The first part of Chapter XVII. is entitled the 'Limits between Private Ethics and the Art of Legislation;' and a short account of it will complete the view of the author's Ethical Theory.
Ethics at large, is defined the art of directing men's actions to the production of the greatest possible quantity of happiness, on the part of those whose interest is in view, Now, these actions may be a man's own actions, in which case they are styled the art of self-government, or private ethics. Or they may be the actions of other agents, namely, (1) Other human beings, and (2) Other Animals, whose interests Bentham considers to have been disgracefully overlooked by jurists as well as by mankind generally.
In so far as a man's happiness depends on his own conduct, he may be said to owe a duty to himself; the quality manifested in discharge of this branch of duty (if duty it is to be called) is PRUDENCE. In so far as he affects by his conduct the interests of those about him, he is under a duty to others. The happiness of others may be consulted in two ways. First, negatively, by forbearing to diminish it; this is called PROBITY. Secondly, in a positive way, by studying to increase it; which is expressed by BENEFICENCE.

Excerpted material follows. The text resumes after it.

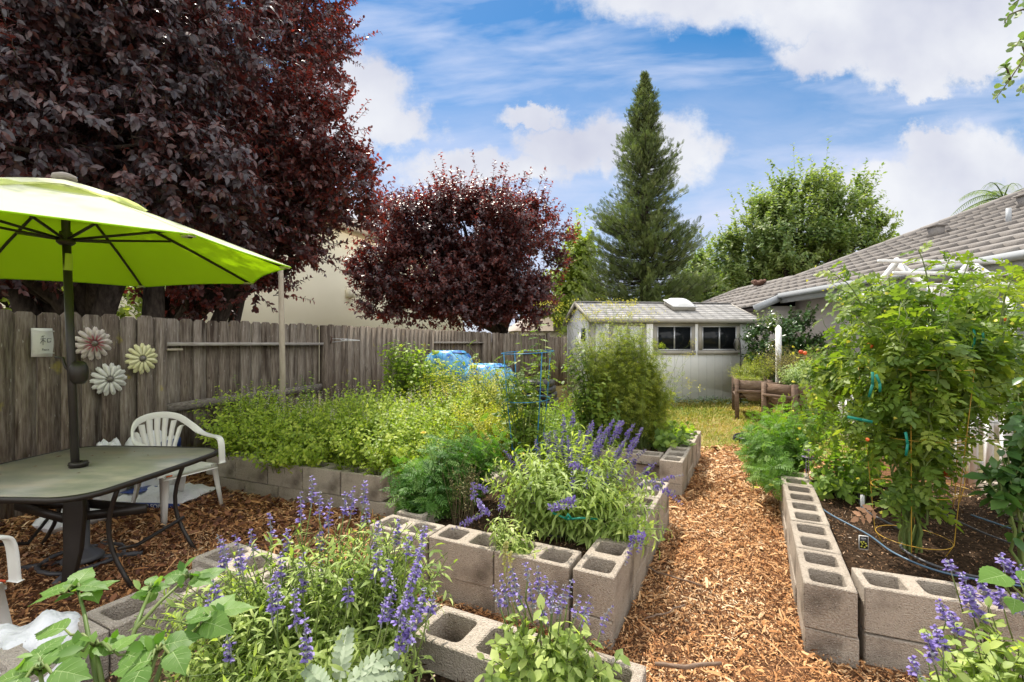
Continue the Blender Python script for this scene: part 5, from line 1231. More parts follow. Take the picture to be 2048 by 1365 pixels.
for p in br:
    P = np.array(p); st.tube(P, np.linspace(.008, .002, len(P)), 5)
    K = np.array([P[min(i, len(P)-1)] for i in range(len(P))])[None]; leaves_on(lf, K, 26 if p is main else 11, .075, T_ok, t0=.35 if p is main else .2, el=.5, droop=.1, jit=.3)
st.build('stem', M['woodstem'], o, smooth=True); lf.build('foliage', M['oak'], o)
# ------------------------------------------------------------------ garden plants
def plant(name, label, cat, B, Tp, nl, size, T, m, group=None, stem='stem', r=.004, bow=.25, t0=.12, el=.5, droop=.25, taper=.4, jit=.25, lift=.5, wob=.03, part='foliage', K=7):
    o = empty(name, (0,0,0), 0, label, cat, group)
    P = paths_of(B, Tp, bow, K, lift, wob); sb, lb = MB(), MB(); tubes(sb, P, r, r*.4, 4)
    leaves_on(lb, P, nl, size, T, t0=t0, el=el, droop=droop, taper=taper, jit=jit)
    sb.build('stem', M[stem], o, smooth=True); lb.build(part, M[m], o); return o, P
def disk(n, c, rx, ry, z):
    a = rng.random(n)*6.283; r = rng.random(n)**.5; return np.stack([c[0]+rx*r*np.cos(a), c[1]+ry*r*np.sin(a), np.full(n, z)], 1)
def bushy(name, label, cat, base, brx, bry, z0, lobes, n, nl, size, T, m, shell=.25, **kw):
    """stems from a base patch to tips spread through ellipsoids"""
    w = np.array([a[3]*a[4]*a[5] for a in lobes])**.6; w /= w.sum(); Tp = np.concatenate([in_ell(max(1, int(n*f)), l[:3], l[3:], shell) for l, f in zip(lobes, w)])
    Tp[:, 2] = np.maximum(Tp[:, 2], z0+.05); N = len(Tp); B = disk(N, base, brx, bry, z0); k = .35; B[:, :2] = B[:, :2]*(1-k)+Tp[:, :2]*k
    return plant(name, label, cat, B, Tp, nl, size, T, m, **kw)
# herb bed: mint mass in three plants plus the yellow green shrubs behind
for i, (c, rx, ry, lab) in enumerate([((-2.35,4.95), .55, .65, 'leafy green mint bush at the left end of the herb bed beside the white chair'),
        ((-1.75,4.65), .55, .65, 'dense green mint bush in the middle of the herb bed'), ((-1.05,4.45), .50, .65, 'bright green mint bush at the right front corner of the herb bed'),
        ((-.95,5.25), .6, .6, 'green mint bush in the back of the herb bed below the vine')]):
    n = 620; B = disk(n, c, rx*1.1, ry*1.05, .235); Tp = B+np.stack([rng.normal(size=n)*.13, rng.normal(size=n)*.13-.06, .36+.17*rng.random(n)**2+.08*np.sin(B[:, 0]*5.3+B[:, 1]*2)+.10*np.clip((B[:, 1]-4.6), 0, 1)*(.5+.5*np.sin(B[:, 0]*4))], 1)
    edge = B[:, 1] < c[1]-ry*.6; Tp[edge, 2] -= .12; Tp[edge, 1] -= .10
    tall = rng.random(n) < .05; Tp[tall, 2] += .16
    plant('mint_bush', lab, 'herb bush', B, Tp, 20, .047, 'oval', 'mint', 'herbs in the fence side bed', r=.0025, taper=.3, t0=.1, droop=.1, stem='stem')
fs = MB(); n = 260; P = np.stack([rng.uniform(-2.9,-.6,n), rng.uniform(4.0,5.6,n), rng.uniform(.66,.84,n)], 1); P = P[inside(P, [(-1.0,3.9),(-2.75,4.5),(-2.9,5.6),(-.4,5.6)])]
Pq = paths_of(P-np.array((0,0,.06)), P+rng.normal(size=P.shape)*.02+np.array((0,0,.06)), .1, 3, .2, 0); leaves_on(fs, Pq, 12, .012, 'floret', t0=.05, el=.4, droop=0, taper=.3)
fs.build('flower', M['paleflower'], bpy.data.objects['mint_bush'])['kind'] = 'stuff'
n = 9; B = np.stack([rng.uniform(-2.7,-2.0,n), rng.uniform(4.6,5.1,n), np.full(n, .4)], 1); Tp = B+np.stack([rng.normal(size=n)*.08, rng.normal(size=n)*.05, .50+.16*rng.random(n)], 1)
plant('tall_mint', 'few tall leafy shoots rising above the mint in front of the fence', 'herb', B, Tp, 16, .05, 'oval', 'herb', r=.003, el=.5)
bushy('yellowing_bush', 'feathery yellow green bush in front of the blue barrels', 'bush', (-.45,5.7), .5, .4, .2, [(-.62,5.6,.84,.50,.42,.38),(-.12,5.3,.74,.42,.4,.36),(-.95,5.7,.70,.4,.4,.32),(-.3,5.9,.85,.35,.3,.25)], 520, 34, .045, 'simple', 'yherb', r=.0025, stem='stem', shell=.3)
bushy('yellowing_bush', 'lower yellowish bush behind the dark ferny plant and left of the wire cage', 'bush', (-.35,4.6), .4, .4, .2, [(-.40,4.6,.55,.42,.45,.26),(-.05,4.9,.50,.35,.35,.26)], 480, 32, .042, 'simple', 'yherb', r=.0025, shell=.3)
bushy('climbing_vine', 'bright green vine climbing in front of the fence left of the blue barrel', 'vine', (-1.35,6.2), .3, .3, .0, [(-1.42,6.1,1.05,.36,.25,.38),(-1.05,5.95,1.05,.34,.25,.30),(-1.5,6.1,1.30,.24,.15,.16),(-.80,5.9,.95,.3,.2,.22),(-1.25,6.1,1.22,.2,.15,.15)], 260, 16, .085, 'wide', 'vine', r=.004, droop=.5, shell=.4)
bushy('green_filler_bush', 'mixed light green growth filling the ground around the blue wire cage', 'bush', (.35,4.9), .5, .5, .1, [(.25,4.9,.48,.6,.5,.28),(.55,4.4,.42,.3,.4,.22),(.7,5.6,.5,.4,.4,.3)], 560, 26, .05, 'simple', 'herb', r=.0025, shell=.35)
# caged tomato
bushy('caged_tomato', 'thin leggy tomato plant growing through the blue wire cage', 'tomato plant', (.14,4.25), .06, .06, .23, [(.14,4.25,.95,.22,.2,.42),(-.15,4.3,1.2,.18,.1,.12),(.3,4.2,1.2,.15,.1,.2)], 26, 11, .13, 'tom', 'tomato', r=.005, stem='stem', el=.3, t0=.2)
n = 5; B = np.array([(.10,4.25,.5)]*n); Tp = np.array([at(900,700,4.3), at(935,690,4.4), at(1075,650,4.2), at(1040,668,4.3), at(985,740,4.1)])
plant('tomato_shoots', 'long bare tomato shoots reaching out left and above the blue cage', 'tomato plant', B, Tp, 10, .11, 'tom', 'tomato', r=.0055, t0=.45, lift=.2, stem='stem')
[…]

But now the question occurs, how is it that under Private Ethics (or apart from legislation and religion) a man can be tinder a motive to consult other people's happiness? By what obligations can he be bound to probity and beneficence? A man can have no adequate motives for consulting any interests but his own. Still there are motives for making us consult the happiness of others, namely, the purely social motive of Sympathy or Benevolence, and the semi-social motives of Love of Amity and Love of Reputation. [He does not say here whether Sympathy is a motive grounded on the pleasure it brings, or a motive irrespective of the pleasure; although from other places we may infer that he inclines to the first view.]
Private Ethics and Legislation can have but the same end, happiness. Their means, the actions prompted, must be nearly the same. Still they are different. There is no case where a man ought not to be guided by his own, or his fellow-creatures', happiness; but there are many cases where the legislature should not compel a man to perform such actions. The reason is that the Legislature works solely by Punishment (reward is seldom applied, and is not properly an act of legislation). Now, there are cases where the punishment of the political sanction ought not to be used; and if, in any of these cases, there is a propriety of using the punishments of private ethics (the moral or social sanction), this circumstance would indicate the line of division.
First, then, as to the cases where punishment would be groundless. In such cases, neither legislation nor private ethics should interfere.
Secondly. As to cases where it would be inefficacious, where punishment has no deterring motive power,—as in Infancy, Insanity, overwhelming danger, &c.,—the public and the private sanctions are also alike excluded.
Thirdly. It is in the cases where Legislative punishment would be unprofitable, that we have the great field of Private Ethics. Punishment is unprofitable in two ways. First, when the danger of detection is so small, that nothing but enormous severity, on detection, would be of avail, as in the illicit commerce of the sexes, which has generally gone unpunished by law. Secondly, when there is danger of involving the innocent with the guilty, from inability to define the crime in precise language. Hence it is that rude behaviour, treachery, and ingratitude are not punished by law; and that in countries where the voice of the people controls the hand of the legislature, there is a great dread of making defamation, especially of the government, an offence at law.
Private Ethics is not liable to the same difficulties as Legislation in dealing with such offences.
Of the three departments of Moral Duty—Prudence, Probity, and Beneficence—the one that least requires and admits of being enforced by legislative punishment is the first—Prudence. It can only be through some defect of the understanding, if people are wanting in duty to themselves. Now, although a man may know little of himself, is it certain the legislator knows more? Would it be possible to extirpate drunkenness or fornication by legal punishment? All that can be done in this field is to subject the offences, in cases of notoriety, to a slight censure, so as to cover them with a slight shade of artificial disrepute, and thus give strength and influence to the moral sanction.